** START SUPPLIED MATERIAL **
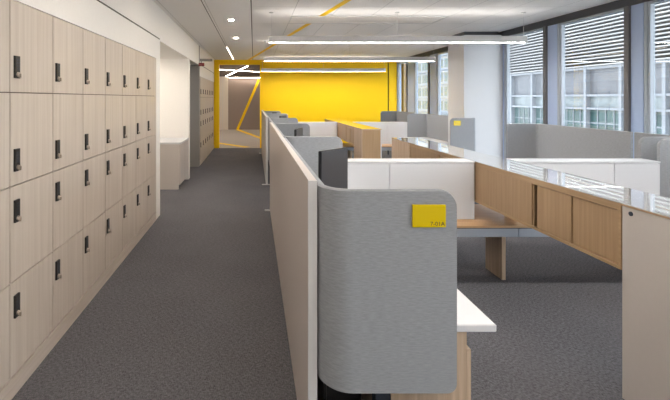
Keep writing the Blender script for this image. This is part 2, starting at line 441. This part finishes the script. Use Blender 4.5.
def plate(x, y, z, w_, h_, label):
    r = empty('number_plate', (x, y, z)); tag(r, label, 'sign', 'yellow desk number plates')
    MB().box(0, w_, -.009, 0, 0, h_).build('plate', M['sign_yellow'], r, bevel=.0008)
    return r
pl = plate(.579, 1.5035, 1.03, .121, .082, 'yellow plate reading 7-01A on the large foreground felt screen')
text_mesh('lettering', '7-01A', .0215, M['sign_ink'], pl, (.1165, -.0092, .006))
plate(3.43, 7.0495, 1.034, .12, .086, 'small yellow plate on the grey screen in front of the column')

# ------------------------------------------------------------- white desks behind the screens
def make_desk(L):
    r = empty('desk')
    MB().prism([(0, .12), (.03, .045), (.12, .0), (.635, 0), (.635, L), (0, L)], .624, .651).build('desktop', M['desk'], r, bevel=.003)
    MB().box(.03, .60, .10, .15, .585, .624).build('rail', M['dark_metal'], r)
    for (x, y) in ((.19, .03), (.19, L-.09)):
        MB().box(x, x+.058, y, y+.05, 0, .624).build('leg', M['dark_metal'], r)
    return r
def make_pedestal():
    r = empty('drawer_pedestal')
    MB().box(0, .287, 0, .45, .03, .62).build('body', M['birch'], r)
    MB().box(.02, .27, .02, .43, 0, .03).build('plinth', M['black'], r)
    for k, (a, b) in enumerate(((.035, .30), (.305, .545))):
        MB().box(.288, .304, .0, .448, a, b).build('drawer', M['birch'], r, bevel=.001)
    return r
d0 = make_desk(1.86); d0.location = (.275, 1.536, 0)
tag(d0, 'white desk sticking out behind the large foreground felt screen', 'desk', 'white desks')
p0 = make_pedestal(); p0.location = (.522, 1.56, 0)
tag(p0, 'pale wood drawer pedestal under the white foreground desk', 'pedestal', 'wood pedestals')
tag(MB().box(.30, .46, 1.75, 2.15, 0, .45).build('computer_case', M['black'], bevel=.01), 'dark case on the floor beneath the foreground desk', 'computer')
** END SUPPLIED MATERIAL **
§ REQUIREMENT
Please reproduce the listing exactly from its opening line through the line that contains "plate(3.43, 7.0495, 1.034, .12, .086, 'small", both included, with all pictures omitted.

§ EXERCISE RESPONSE
Keep writing the Blender script for this image. This is part 2, starting at line 441. This part finishes the script. Use Blender 4.5.
def plate(x, y, z, w_, h_, label):
    r = empty('number_plate', (x, y, z)); tag(r, label, 'sign', 'yellow desk number plates')
    MB().box(0, w_, -.009, 0, 0, h_).build('plate', M['sign_yellow'], r, bevel=.0008)
    return r
pl = plate(.579, 1.5035, 1.03, .121, .082, 'yellow plate reading 7-01A on the large foreground felt screen')
text_mesh('lettering', '7-01A', .0215, M['sign_ink'], pl, (.1165, -.0092, .006))
plate(3.43, 7.0495, 1.034, .12, .086, 'small yellow plate on the grey screen in front of the column')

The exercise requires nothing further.